Directions:
Gather all lines from the material that contain "parts".

------ Data shown

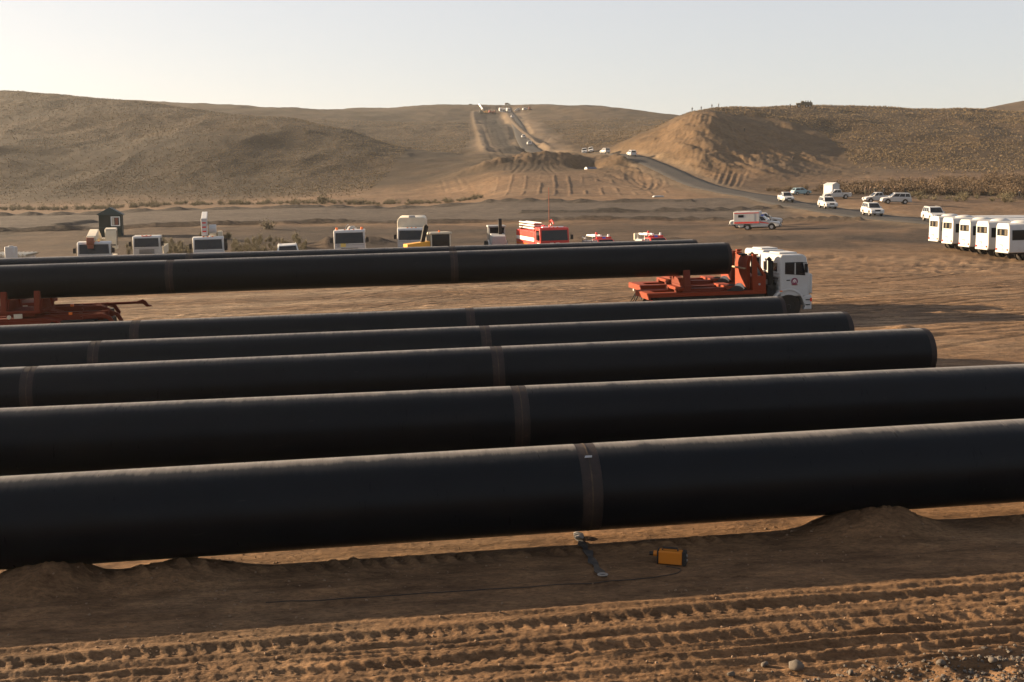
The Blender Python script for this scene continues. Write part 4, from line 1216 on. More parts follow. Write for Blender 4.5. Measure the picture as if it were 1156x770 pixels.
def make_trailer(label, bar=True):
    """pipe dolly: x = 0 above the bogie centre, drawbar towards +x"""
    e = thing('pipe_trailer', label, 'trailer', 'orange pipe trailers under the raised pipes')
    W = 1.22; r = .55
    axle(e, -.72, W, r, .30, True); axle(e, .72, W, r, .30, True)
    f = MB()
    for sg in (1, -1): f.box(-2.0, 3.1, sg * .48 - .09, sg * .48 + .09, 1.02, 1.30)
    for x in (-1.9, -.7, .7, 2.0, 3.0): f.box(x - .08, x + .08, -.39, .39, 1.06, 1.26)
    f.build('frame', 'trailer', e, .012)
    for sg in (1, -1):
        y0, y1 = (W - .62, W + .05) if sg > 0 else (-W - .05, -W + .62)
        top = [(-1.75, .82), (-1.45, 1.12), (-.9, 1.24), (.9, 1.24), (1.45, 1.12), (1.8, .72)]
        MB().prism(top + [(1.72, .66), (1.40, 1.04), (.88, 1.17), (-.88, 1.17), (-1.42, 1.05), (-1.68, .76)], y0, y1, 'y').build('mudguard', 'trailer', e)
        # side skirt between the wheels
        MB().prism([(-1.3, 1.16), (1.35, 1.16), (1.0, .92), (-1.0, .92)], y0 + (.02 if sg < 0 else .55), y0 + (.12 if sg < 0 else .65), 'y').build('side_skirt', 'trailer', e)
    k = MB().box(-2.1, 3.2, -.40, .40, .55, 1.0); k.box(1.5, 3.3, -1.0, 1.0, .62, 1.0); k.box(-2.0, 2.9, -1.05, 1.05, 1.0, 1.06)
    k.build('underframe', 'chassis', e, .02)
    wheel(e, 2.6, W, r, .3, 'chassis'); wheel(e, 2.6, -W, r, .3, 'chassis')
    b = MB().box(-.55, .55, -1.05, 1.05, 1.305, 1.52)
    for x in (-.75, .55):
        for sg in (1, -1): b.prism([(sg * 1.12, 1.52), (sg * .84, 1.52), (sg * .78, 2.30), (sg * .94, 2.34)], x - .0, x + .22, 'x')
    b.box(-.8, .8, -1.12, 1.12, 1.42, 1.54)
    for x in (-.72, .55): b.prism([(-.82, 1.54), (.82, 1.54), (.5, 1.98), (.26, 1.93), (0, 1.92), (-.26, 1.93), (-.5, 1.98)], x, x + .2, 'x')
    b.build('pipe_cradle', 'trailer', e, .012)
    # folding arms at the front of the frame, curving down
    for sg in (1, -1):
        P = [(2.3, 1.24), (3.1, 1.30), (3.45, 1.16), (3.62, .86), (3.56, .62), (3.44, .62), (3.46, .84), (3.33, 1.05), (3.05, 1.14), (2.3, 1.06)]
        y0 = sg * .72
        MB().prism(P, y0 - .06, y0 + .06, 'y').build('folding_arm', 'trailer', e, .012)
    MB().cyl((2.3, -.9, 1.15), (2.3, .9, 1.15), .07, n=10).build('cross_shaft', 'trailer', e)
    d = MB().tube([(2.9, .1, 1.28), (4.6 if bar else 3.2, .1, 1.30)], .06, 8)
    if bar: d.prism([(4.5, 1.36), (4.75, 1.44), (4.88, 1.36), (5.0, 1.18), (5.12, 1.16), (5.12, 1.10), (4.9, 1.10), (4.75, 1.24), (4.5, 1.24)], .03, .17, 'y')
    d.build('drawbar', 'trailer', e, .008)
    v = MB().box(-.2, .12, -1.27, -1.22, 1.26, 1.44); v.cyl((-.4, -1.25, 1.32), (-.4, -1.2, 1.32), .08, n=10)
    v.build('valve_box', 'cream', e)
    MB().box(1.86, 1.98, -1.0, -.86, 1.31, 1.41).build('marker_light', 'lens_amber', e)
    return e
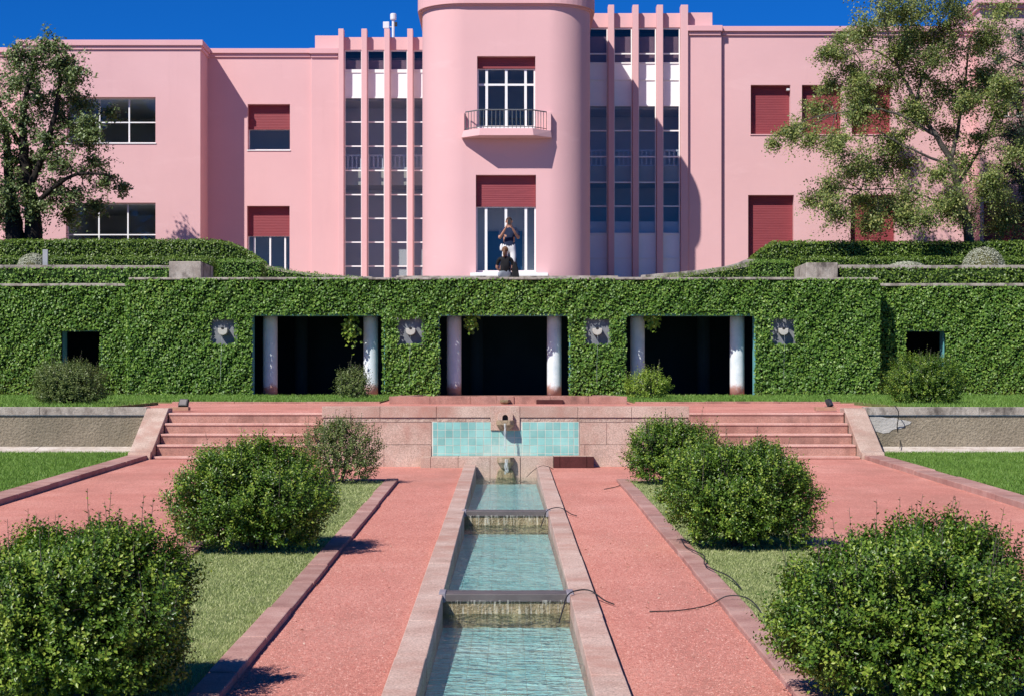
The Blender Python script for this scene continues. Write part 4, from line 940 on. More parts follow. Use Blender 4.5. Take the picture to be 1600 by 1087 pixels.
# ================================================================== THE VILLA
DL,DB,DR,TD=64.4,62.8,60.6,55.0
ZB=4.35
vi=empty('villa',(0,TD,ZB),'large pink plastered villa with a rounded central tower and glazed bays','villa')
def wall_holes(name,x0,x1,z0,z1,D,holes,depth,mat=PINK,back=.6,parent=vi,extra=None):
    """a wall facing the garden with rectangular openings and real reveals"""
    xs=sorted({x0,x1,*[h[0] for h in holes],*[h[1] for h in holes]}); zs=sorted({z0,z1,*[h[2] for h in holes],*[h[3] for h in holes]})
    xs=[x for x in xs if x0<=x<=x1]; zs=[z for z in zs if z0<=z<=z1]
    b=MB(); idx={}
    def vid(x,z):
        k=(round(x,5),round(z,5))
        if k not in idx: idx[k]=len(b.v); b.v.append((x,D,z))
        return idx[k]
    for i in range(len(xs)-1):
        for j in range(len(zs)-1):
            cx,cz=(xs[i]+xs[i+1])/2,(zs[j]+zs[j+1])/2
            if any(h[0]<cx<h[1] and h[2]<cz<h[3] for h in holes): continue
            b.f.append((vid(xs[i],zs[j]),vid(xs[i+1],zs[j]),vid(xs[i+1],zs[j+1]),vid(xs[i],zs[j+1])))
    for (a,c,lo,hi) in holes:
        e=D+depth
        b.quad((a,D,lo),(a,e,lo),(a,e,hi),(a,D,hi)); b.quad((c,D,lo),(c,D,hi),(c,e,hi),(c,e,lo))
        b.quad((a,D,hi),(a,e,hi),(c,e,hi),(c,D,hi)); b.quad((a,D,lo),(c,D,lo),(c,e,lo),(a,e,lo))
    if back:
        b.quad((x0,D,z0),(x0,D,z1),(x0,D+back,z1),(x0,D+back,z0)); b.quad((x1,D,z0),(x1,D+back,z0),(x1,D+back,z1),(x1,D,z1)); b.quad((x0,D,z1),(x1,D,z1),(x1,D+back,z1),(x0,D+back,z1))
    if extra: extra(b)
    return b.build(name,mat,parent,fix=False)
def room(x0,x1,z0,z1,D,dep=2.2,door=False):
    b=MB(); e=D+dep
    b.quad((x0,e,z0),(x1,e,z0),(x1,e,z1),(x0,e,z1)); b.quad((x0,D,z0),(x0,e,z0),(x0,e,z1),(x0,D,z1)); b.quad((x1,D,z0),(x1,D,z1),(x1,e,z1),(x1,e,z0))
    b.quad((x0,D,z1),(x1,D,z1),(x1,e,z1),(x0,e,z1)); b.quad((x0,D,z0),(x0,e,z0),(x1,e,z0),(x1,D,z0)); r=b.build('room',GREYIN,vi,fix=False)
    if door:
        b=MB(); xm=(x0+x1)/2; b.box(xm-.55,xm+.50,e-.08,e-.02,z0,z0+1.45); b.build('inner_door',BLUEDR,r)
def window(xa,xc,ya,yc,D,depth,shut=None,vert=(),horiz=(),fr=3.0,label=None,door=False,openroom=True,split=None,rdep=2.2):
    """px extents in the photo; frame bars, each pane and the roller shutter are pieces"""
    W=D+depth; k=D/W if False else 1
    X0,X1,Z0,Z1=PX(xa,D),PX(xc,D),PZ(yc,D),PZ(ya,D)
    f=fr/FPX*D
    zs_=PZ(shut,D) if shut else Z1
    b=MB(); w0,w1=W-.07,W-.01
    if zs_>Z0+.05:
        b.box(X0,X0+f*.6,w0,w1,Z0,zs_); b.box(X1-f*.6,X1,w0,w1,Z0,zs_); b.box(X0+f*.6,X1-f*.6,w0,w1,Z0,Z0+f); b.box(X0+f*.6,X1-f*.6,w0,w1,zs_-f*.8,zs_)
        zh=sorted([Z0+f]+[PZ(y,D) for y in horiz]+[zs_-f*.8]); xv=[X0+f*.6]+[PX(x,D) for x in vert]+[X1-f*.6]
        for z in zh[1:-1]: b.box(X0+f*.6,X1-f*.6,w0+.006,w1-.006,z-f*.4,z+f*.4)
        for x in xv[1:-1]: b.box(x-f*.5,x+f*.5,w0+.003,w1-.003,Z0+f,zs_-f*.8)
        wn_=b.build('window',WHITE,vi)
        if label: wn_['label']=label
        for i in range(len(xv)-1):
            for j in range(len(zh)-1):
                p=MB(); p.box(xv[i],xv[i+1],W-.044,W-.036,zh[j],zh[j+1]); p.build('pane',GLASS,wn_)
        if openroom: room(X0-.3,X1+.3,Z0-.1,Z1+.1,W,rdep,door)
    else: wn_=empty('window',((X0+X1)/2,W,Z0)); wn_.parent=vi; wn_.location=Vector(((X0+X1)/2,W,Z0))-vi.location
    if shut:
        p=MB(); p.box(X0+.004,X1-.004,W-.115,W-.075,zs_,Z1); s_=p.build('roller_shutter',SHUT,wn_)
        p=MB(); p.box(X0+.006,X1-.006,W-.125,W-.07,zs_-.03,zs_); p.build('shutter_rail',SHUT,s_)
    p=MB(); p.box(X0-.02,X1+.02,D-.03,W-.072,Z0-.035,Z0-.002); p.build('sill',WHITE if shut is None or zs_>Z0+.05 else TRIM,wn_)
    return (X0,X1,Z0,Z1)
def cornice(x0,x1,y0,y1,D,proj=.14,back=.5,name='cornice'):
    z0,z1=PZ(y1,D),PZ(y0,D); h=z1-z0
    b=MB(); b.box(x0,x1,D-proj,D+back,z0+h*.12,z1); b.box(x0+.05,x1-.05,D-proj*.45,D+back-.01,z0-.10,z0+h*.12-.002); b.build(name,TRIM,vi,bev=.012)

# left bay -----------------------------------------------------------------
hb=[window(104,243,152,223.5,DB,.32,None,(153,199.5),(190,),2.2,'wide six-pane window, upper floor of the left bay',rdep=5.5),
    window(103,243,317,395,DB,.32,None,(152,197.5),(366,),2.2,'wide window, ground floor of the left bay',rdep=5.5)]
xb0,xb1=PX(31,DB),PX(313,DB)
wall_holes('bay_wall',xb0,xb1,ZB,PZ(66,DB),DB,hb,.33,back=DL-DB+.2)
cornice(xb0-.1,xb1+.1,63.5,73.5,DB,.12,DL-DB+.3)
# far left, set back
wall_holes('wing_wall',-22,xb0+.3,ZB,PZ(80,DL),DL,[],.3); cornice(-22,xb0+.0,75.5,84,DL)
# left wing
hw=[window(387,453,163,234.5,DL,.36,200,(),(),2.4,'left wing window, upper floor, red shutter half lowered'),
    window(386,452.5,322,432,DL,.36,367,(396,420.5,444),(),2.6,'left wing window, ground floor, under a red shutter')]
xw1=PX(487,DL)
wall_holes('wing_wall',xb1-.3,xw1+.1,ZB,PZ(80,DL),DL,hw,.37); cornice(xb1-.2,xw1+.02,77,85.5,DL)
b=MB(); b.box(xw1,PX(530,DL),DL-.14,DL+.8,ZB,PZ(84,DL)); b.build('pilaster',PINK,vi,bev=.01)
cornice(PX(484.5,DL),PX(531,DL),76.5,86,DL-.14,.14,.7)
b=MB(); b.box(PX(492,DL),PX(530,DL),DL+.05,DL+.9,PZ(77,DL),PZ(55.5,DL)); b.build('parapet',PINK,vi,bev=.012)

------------

Completed task:
The Blender Python script for this scene continues. Write part 4, from line 1216 on. More parts follow. Write for Blender 4.5. Measure the picture as if it were 1156x770 pixels.
The Blender Python script for this scene continues. Write part 4, from line 940 on. More parts follow. Use Blender 4.5. Take the picture to be 1600 by 1087 pixels.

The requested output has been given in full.